**WRITTEN INSTRUCTION:** Copy exactly the lines from the beginning of the data down to and including the line holding "tag(holder, 'black ridged", without any pictures.

**STORED DATA:**
━━━━━━━━━━━━━━━━━━━━━━━━━━━━━━
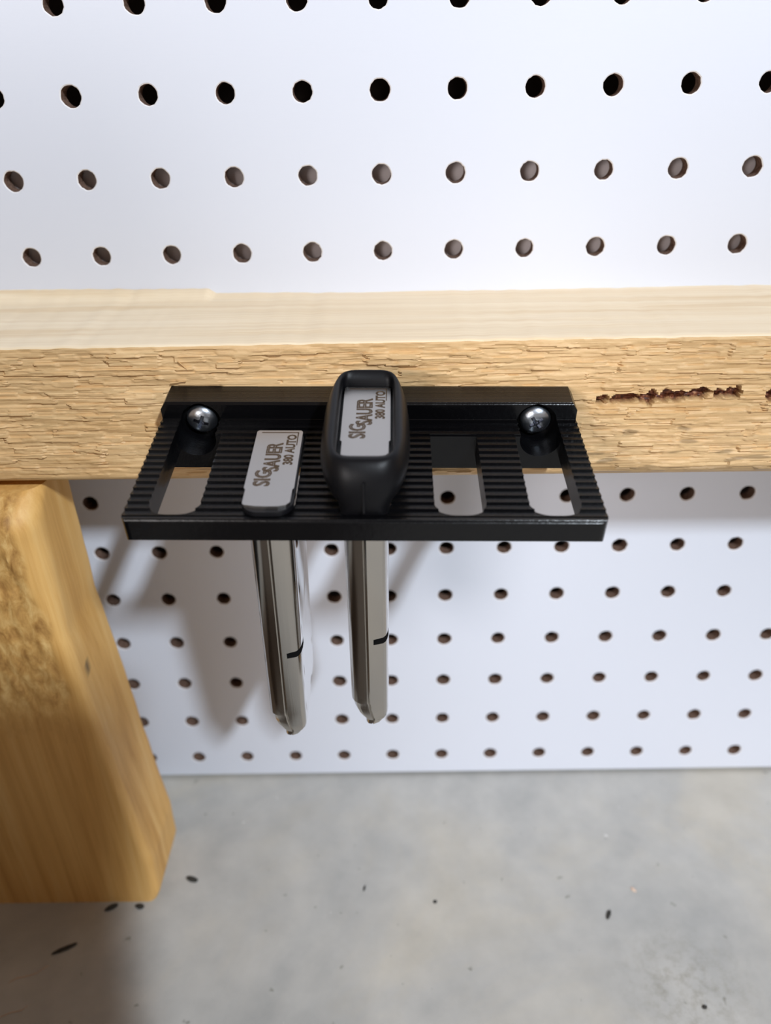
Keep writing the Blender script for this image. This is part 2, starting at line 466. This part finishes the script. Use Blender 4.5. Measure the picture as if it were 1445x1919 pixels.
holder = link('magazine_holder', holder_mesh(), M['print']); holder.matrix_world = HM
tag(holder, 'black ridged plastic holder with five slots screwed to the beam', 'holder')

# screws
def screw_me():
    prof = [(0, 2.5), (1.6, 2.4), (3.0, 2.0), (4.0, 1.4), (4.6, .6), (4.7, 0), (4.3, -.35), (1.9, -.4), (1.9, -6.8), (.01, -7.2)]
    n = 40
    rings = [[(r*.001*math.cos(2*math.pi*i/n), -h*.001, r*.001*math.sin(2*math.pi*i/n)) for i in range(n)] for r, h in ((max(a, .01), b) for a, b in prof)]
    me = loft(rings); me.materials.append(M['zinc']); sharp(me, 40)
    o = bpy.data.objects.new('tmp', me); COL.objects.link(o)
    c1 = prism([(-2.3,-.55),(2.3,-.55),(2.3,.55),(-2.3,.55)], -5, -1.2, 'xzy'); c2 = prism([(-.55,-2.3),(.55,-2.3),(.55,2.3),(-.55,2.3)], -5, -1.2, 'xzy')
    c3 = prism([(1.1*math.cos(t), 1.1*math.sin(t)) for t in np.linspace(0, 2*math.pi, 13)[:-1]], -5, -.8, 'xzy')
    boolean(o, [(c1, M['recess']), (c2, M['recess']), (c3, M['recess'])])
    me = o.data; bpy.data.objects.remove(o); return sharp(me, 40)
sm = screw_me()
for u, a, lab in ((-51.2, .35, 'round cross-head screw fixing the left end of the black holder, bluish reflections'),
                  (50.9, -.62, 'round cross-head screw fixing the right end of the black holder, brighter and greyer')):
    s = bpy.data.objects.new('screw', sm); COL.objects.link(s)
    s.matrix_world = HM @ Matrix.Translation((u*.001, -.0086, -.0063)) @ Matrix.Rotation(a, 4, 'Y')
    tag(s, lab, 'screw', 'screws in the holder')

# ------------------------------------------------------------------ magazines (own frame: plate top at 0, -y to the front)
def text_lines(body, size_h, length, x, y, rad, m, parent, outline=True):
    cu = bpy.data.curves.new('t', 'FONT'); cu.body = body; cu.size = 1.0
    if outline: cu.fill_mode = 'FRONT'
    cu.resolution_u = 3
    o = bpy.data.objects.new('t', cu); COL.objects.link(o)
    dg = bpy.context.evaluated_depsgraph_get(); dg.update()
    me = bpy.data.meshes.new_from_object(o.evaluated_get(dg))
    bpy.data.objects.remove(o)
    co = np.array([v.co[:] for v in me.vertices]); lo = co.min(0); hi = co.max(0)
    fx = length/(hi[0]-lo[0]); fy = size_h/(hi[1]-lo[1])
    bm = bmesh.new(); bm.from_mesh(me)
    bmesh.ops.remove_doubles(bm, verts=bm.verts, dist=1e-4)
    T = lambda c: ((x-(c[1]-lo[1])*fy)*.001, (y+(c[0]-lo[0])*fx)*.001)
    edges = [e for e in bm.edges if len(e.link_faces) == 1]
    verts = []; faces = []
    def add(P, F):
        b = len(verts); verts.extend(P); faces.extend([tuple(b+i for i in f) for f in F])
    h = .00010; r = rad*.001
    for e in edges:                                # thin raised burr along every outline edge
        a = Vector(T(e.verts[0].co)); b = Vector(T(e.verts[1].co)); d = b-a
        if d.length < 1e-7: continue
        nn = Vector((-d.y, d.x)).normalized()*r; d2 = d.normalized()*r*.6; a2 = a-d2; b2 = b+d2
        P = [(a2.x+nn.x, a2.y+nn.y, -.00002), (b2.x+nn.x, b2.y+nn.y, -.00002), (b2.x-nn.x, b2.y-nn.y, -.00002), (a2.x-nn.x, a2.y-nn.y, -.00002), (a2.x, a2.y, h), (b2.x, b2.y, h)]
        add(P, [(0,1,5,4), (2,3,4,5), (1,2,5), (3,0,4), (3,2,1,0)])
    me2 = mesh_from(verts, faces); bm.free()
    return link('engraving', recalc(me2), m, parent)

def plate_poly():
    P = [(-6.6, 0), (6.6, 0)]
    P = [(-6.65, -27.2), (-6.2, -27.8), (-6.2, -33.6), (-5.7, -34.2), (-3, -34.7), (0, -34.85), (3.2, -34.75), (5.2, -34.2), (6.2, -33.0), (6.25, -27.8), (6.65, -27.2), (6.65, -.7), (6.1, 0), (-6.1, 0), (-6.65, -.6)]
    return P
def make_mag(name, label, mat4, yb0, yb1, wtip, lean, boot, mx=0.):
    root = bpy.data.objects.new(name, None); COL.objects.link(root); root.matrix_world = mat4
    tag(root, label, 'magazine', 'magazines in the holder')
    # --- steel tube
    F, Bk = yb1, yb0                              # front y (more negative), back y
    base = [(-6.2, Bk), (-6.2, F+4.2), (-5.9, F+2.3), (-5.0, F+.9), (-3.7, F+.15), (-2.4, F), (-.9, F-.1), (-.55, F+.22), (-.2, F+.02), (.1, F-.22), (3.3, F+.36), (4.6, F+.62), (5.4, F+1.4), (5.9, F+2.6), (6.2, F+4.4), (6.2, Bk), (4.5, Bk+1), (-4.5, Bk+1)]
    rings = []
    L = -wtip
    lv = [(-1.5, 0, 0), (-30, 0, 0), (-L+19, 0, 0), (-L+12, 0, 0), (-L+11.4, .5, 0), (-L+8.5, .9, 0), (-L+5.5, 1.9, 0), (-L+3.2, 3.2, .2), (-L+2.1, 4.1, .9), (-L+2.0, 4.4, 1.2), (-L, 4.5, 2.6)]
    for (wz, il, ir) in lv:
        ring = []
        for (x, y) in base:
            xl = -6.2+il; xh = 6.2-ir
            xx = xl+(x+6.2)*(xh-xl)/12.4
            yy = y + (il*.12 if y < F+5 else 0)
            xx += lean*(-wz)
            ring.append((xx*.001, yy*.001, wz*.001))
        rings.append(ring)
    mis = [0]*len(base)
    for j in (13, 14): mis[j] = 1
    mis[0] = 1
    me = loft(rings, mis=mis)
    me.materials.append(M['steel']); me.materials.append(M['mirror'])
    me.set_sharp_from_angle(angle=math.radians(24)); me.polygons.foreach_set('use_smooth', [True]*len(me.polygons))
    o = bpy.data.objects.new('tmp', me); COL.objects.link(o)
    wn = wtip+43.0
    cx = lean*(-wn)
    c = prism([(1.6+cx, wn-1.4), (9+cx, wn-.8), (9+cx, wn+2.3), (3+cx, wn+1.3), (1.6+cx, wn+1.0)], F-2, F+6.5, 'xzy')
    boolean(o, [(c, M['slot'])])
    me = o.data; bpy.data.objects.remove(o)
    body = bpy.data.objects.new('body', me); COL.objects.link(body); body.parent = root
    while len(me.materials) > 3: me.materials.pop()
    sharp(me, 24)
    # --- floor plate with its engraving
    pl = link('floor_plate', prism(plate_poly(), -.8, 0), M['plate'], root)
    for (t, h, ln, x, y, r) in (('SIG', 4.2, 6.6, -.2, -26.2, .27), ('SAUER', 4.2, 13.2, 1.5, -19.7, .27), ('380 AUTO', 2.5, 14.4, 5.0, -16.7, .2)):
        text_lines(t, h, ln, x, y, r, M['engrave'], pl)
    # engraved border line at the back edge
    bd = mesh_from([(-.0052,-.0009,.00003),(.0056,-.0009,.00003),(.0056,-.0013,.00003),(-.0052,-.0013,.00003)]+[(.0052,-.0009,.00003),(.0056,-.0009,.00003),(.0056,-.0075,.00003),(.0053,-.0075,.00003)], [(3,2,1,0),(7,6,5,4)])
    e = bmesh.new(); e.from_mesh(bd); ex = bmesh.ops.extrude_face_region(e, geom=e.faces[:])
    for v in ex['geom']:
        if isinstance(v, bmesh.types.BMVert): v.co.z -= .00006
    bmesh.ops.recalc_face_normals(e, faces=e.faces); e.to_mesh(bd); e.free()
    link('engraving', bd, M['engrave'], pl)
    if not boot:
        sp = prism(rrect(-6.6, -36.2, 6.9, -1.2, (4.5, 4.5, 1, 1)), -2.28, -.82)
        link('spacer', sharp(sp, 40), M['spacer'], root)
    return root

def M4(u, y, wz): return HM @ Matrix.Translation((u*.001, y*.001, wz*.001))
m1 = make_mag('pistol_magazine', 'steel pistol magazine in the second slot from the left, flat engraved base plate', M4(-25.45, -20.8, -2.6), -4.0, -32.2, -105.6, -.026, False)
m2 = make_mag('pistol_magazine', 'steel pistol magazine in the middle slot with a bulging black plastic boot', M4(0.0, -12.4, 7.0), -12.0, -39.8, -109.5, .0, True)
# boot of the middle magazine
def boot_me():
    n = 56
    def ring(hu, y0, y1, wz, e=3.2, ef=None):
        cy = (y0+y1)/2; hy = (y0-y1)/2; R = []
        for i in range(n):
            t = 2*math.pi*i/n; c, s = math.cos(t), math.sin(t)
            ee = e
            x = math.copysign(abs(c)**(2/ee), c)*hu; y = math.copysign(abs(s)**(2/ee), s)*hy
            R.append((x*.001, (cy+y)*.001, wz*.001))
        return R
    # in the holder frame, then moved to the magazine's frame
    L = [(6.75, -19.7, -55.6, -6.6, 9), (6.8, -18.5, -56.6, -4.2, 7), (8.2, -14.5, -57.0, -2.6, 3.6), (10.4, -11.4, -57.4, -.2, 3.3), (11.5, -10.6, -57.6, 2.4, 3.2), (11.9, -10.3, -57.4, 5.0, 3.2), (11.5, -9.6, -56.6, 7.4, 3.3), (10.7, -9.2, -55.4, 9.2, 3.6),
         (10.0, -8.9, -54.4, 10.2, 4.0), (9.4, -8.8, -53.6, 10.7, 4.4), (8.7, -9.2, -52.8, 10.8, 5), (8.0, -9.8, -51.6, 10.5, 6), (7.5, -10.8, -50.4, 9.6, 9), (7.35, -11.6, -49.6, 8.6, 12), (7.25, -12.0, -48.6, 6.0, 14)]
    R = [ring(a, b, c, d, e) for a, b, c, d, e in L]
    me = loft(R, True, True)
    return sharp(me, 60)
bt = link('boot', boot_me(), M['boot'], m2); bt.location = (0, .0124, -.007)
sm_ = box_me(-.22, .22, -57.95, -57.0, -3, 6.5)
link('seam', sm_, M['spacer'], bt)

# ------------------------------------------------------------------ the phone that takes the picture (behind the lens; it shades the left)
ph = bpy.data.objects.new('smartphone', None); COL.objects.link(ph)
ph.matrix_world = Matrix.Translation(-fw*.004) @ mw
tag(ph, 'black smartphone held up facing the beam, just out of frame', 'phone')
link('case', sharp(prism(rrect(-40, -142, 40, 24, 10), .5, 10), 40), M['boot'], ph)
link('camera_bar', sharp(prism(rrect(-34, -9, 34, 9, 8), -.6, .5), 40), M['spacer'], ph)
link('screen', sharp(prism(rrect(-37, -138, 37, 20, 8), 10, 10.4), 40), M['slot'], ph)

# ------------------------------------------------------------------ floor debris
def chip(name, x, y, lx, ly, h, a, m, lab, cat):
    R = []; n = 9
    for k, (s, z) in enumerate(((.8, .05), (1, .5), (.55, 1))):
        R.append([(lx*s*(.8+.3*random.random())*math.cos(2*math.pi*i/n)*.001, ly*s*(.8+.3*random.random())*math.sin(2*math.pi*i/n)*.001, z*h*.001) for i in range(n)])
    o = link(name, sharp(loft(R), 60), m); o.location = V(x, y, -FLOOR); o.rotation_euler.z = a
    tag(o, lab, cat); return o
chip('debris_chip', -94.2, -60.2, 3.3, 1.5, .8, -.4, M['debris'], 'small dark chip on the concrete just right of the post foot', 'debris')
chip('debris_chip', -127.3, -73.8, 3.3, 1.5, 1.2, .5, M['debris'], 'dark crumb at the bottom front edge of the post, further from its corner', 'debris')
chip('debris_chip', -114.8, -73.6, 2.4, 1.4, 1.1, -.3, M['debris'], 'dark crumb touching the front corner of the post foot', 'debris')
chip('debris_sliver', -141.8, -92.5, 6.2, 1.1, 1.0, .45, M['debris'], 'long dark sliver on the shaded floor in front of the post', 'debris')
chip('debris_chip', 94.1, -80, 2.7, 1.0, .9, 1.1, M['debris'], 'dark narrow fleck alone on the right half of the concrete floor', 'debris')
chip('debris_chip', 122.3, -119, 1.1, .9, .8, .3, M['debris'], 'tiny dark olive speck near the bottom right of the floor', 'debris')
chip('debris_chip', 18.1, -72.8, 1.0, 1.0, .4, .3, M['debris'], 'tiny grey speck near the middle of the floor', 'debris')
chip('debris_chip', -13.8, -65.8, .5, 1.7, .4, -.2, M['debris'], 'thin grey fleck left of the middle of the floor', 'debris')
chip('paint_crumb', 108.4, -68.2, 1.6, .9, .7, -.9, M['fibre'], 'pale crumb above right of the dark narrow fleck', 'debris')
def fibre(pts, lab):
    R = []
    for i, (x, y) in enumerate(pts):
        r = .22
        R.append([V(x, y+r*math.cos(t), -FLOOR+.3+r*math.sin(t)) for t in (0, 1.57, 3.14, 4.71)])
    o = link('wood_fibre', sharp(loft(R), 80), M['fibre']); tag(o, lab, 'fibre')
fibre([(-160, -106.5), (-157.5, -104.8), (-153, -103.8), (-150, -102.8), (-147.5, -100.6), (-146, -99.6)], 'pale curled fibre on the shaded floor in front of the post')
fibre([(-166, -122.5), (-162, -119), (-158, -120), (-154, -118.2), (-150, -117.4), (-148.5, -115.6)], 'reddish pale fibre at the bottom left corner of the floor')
━━━━━━━━━━━━━━━━━━━━━━━━━━━━━━
**THE COMPLETED TASK:**
Keep writing the Blender script for this image. This is part 2, starting at line 466. This part finishes the script. Use Blender 4.5. Measure the picture as if it were 1445x1919 pixels.
holder = link('magazine_holder', holder_mesh(), M['print']); holder.matrix_world = HM
tag(holder, 'black ridged plastic holder with five slots screwed to the beam', 'holder')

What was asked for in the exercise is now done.